Quantum Anomalous Hall Effect and Giant Rashba Spin-Orbit Splitting in Compensated n-p--Codoped Graphene

Abstract

Quantum anomalous Hall effect (QAHE) is a fundamental quantum transport phenomenon in condensed matter physics. Until now, the only experimental realization of the QAHE has been observed for Cr/V-doped (Bi,Sb)2Te3 but at extremely low observational temperature, thereby limiting its potential application in dissipationless quantum electronics. Employing first-principles calculations, we study the electronic structures of graphene codoped with 5d transition metal and boron (B) atoms based on a compensated n--p codoping scheme.
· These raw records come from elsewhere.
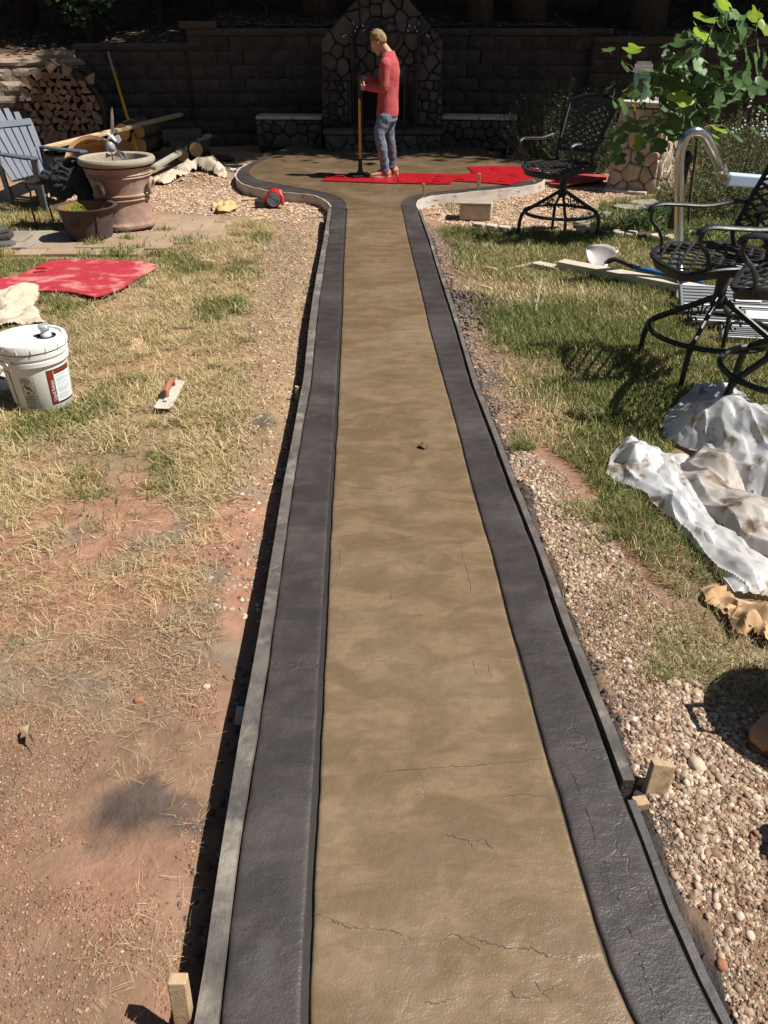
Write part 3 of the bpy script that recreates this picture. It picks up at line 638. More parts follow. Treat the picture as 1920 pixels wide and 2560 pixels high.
# thin out towards the gravel strip beside the form and towards the bare clay in front
dl = eFLo(np.clip(p[:, 1], .2, 9))-p[:, 0]; k = noise(p[:, 0], p[:, 1], 2.2, 51, 4)
strip_w = .16+.34*np.clip((p[:, 1]-3.2)/4, 0, 1)
k9 = noise(p[:, 0], p[:, 1], 4.2, 151, 3)
prob = np.clip((dl-strip_w)/.22+.1, 0.05, 1)*np.clip((p[:, 1]-1.6)/1.7+(k-.53)*1.9, .0, 1)*np.clip((k9-.36)/.14, .14, 1)
p = p[rng.random(len(p)) < prob]
c = np.zeros((len(p), 3)); k = noise(p[:, 0], p[:, 1], 1.6, 52, 4)
gb = np.zeros(len(p))
for px, py, r, a in ((520, 700, 1.2, .3), (480, 900, .45, .35), (330, 800, .35, .3), (300, 1020, .45, .5), (420, 860, .5, .25), (640, 640, .5, .5), (560, 620, .7, .3), (200, 1330, .25, .28), (130, 1390, .22, .25), (700, 720, .4, .3), (30, 690, .8, .5), (600, 1000, .4, .1)):
    s = G(px, py, -.07); gb = np.maximum(gb, 1.5*a*np.exp(-(np.hypot(p[:, 0]-s.x, (p[:, 1]-s.y)*.6)/r)**2))
g = rng.random(len(p)) < np.clip((k-.60)/.15+gb*1.7, .03, .9)
c = pick(len(p), [STR, STR2, BRN, OLV], [5, 4, 1.2, .8]); c[g] = pick(int(g.sum()), [GRN, GRN2, OLV, STR2], [3, 3, 3, 1])
blades('dry_grass', p[~g], c[~g], .035, .095, .0032, .86, 'trampled straw coloured grass left of the walkway')
blades('grass', p[g], c[g], .03, .075, .004, .45, 'thin green tufts among the dry grass on the left')
# stray straws on the clay
p = offlim(region([(-150, 1400), (560, 1400), (520, 2000), (440, 2620), (-150, 2620)], 3200)); p = keep(p, .45, 4, 55)
blades('straw', p, pick(len(p), [STR, STR*1.15, STR2], [1, 1, 1]), .015, .085, .0016, 1.0, 'stray straws on the red clay')
p = offlim(region([(-150, 1150), (540, 1150), (540, 1800), (-150, 1850)], 12000)); p = keep(p, .47, 2.6, 56); p = p[rng.random(len(p)) < np.clip((p[:, 1]-1.5)/1.4, 0, 1)]
blades('straw', p, pick(len(p), [STR, STR2, BRN], [2, 2, 1]), .03, .1, .0024, .95, 'matted straw thinning out onto the clay')
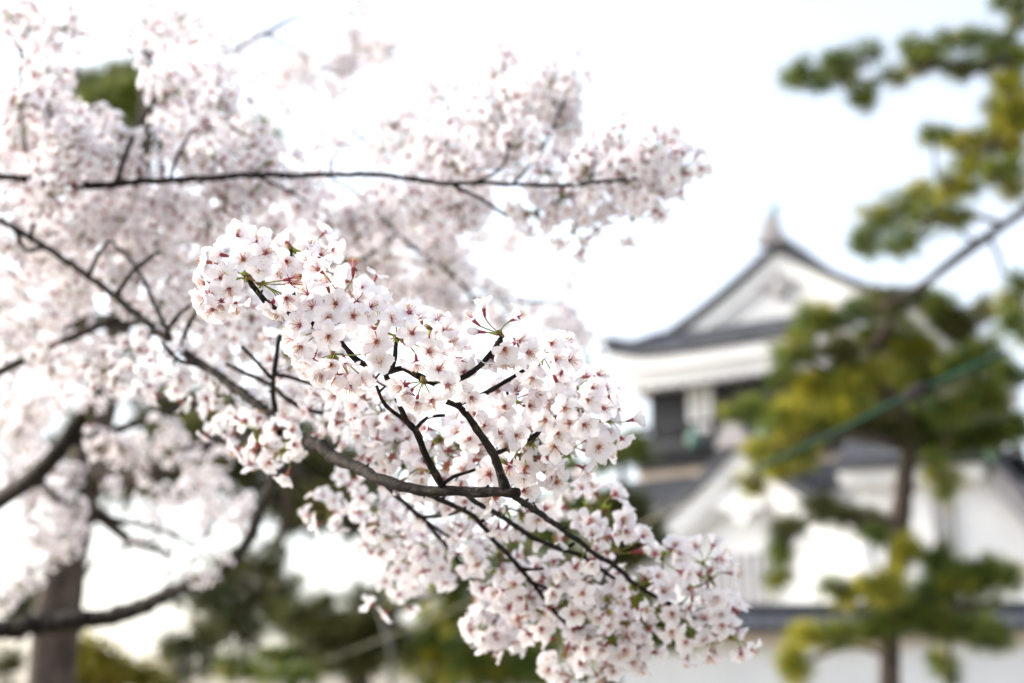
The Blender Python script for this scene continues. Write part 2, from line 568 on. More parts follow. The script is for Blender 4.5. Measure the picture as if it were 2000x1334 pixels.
class Cherry:
    def __init__(s, label, base, group='cherry trees in blossom'):
        s.base = np.array([base[0], base[1], 0.0])
        s.root = thing('cherry_tree', label, 'cherry tree', s.base, group)
        s.br = []            # [geo, name, parent index]
        s.nodes, s.nid = [], []

    def limb(s, pts, name='branch', parent=None, hi=False, knob=0.10, ns=None):
        """pts: (px, py, d, radius in px)"""
        P = np.array([W(a, b, d) for a, b, d, r in pts])
        r = np.array([pxr(q, d) for a, b, d, q in pts])
        step = 0.006 if hi else 0.03
        Q, rr = smooth_path(P, r, step)
        if hi or name == 'twig':
            w = rs.normal(0, 1, Q.shape)
            for _ in range(3):
                w = (np.roll(w, 1, 0) + w + np.roll(w, -1, 0)) / 3
            w[0] = w[-1] = 0
            Q = Q + w * 0.35 * rr[:, None]
        g = Geo()
        tube(g, Q, rr, ns or (12 if hi else 8), BARKI, knob if hi else knob * 0.6)
        if hi:                                  # leaf scars, buds and short fruiting spurs
            for j in range(4, len(Q) - 3):
                if rs.rand() < .16:
                    d = unit(rs.normal(0, 1, 3)); tn_ = unit(Q[j + 1] - Q[j]); d = unit(d - tn_ * (d @ tn_) + tn_ * .35)
                    L = rr[j] * rs.uniform(.9, 1.25); e = rs.uniform(.001, .005)
                    tube(g, [Q[j], Q[j] + d * L, Q[j] + d * (L + e)], [rr[j] * .7, min(rr[j] * .55, .0022), .0008], 6, BARKI)
        s.br.append([g, name, parent])
        i = len(s.br) - 1
        k = 3 if hi else 1
        s.nodes += list(Q[::k]); s.nid += [i] * len(Q[::k])
        return i

    def spur(s, i, p, d, L=0.012, r=0.0018):
        pass

    def trunk(s, pts, name='trunk'):
        g = Geo()
        P, r = smooth_path(np.array([q[0] for q in pts]), np.array([q[1] for q in pts]), 0.06)
        tube(g, P, r, 14, BARKI, 0.05)
        s.br.append([g, name, None])
        s.nodes += list(P); s.nid += [len(s.br) - 1] * len(P)

    def grow(s, targets, rmin=0.0011, rmax=0.0021, reach=0.02, drop=0.0):
        """connect each target (point) to the nearest wood; returns arrival directions"""
        N = np.array(s.nodes); I = np.array(s.nid)
        tg = np.array(targets)
        d0 = np.min(np.linalg.norm(tg[:, None, :] - N[None, ::3, :], axis=2), axis=1)
        order = np.argsort(d0)
        dirs = [None] * len(tg)
        for q in order:
            p = tg[q]
            dd = np.linalg.norm(N - p, axis=1)
            k = int(np.argmin(dd))
            a = N[k]
            L = dd[k]
            if L < 0.008:
                dirs[q] = unit(rs.normal(0, 1, 3)); continue
            n = max(3, int(L / 0.018))
            t = np.linspace(0, 1, n + 1)[:, None]
            side = unit(np.cross(p - a, rs.normal(0, 1, 3)))
            bow = side * L * rs.uniform(0.05, 0.18) + np.array([0, 0, -0.08 * L])
            w = rs.normal(0, 1, (n + 1, 3)) * min(.006, .05 * L)
            w[0] = w[-1] = 0
            P = a * (1 - t) + p * t + bow * (4 * t * (1 - t)) + w
            r1 = rmin * rs.uniform(.9, 1.1)
            r0 = min(rmax, r1 + .004 * L)
            tube(s.br[I[k]][0], P, np.linspace(r0, r1, n + 1), 5, BARKI, 0.12)
            N = np.vstack([N, P[1:]]); I = np.concatenate([I, np.full(n, I[k])])
            dirs[q] = unit(P[-1] - P[-2])
        s.nodes, s.nid = list(N), list(I)
        return dirs

    def finish(s):
        obs = []
        for g, name, parent in s.br:
            me_g = g.done()
            me_g.V[0] = me_g.V[0] - s.base
            obs.append(link(name, me_g.mesh(name, FLOWER_MATS), s.root))
        for o, (g, name, parent) in zip(obs, s.br):
            if parent is not None:
                o.parent = obs[parent]
        return obs

    def clusters(s, spots, dirs, cap):
        """spots: (position, depth, hi).  The largest in the picture become parts, the rest one mass"""
        items = []
        for (p, d, hi, cam_pull), a in zip(spots, dirs):
            to_cam = unit(CAM - p)
            ax = unit(0.55 * a + rs.normal(0, .45, 3) + cam_pull * to_cam)
            R = frame(ax, rs.uniform(0, 6.28)) * rs.uniform(.98, 1.18)
            q = p - CAM
            x, y, z = q @ RT, q @ UP, q @ FW
            px, py = 1000 + FPX * x / z, 667 - FPX * y / z
            inside = -20 < px < 2020 and -20 < py < 1354
            items.append((z if inside else z + 100, p, R, hi))
        items.sort(key=lambda t: t[0])
        for z, p, R, hi in items[:cap]:
            me = (UM_HI_ME if hi else UM_LO_ME)
            o = link('blossom_cluster', me[rs.randint(len(me))], s.root)
            m = np.eye(4); m[:3, :3] = R; m[:3, 3] = p - s.base
            o.matrix_local = Matrix(m.tolist())
        if len(items) > cap:
            g = Geo()
            for z, p, R, hi in items[cap:]:
                lib = UM_HI if hi else UM_LO
                g.put(lib[rs.randint(len(lib))], R, p - s.base, rs.rand() * .999)
            o = link('blossom_mass', g.mesh('blossom_mass', FLOWER_MATS), s.root)
            o['kind'] = 'stuff'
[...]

Our findings are as follows. 1) The electrostatic attraction between the n- and p-type dopants effectively enhances the adsorption of metal adatoms and suppresses their undesirable clustering. 2) Hf--B and Os--B codoped graphene systems can establish long-range ferromagnetic order and open nontrivial band gaps because of the spin-orbit coupling with the non-vanishing Berry curvatures to host the QAHE. 3) The calculated Rashba splitting energy in Re--B and Pt--B codoped graphene systems can reach up to 158 and 85~meV, respectively, which is several orders of magnitude higher than the reported intrinsic spin-orbit coupling strength.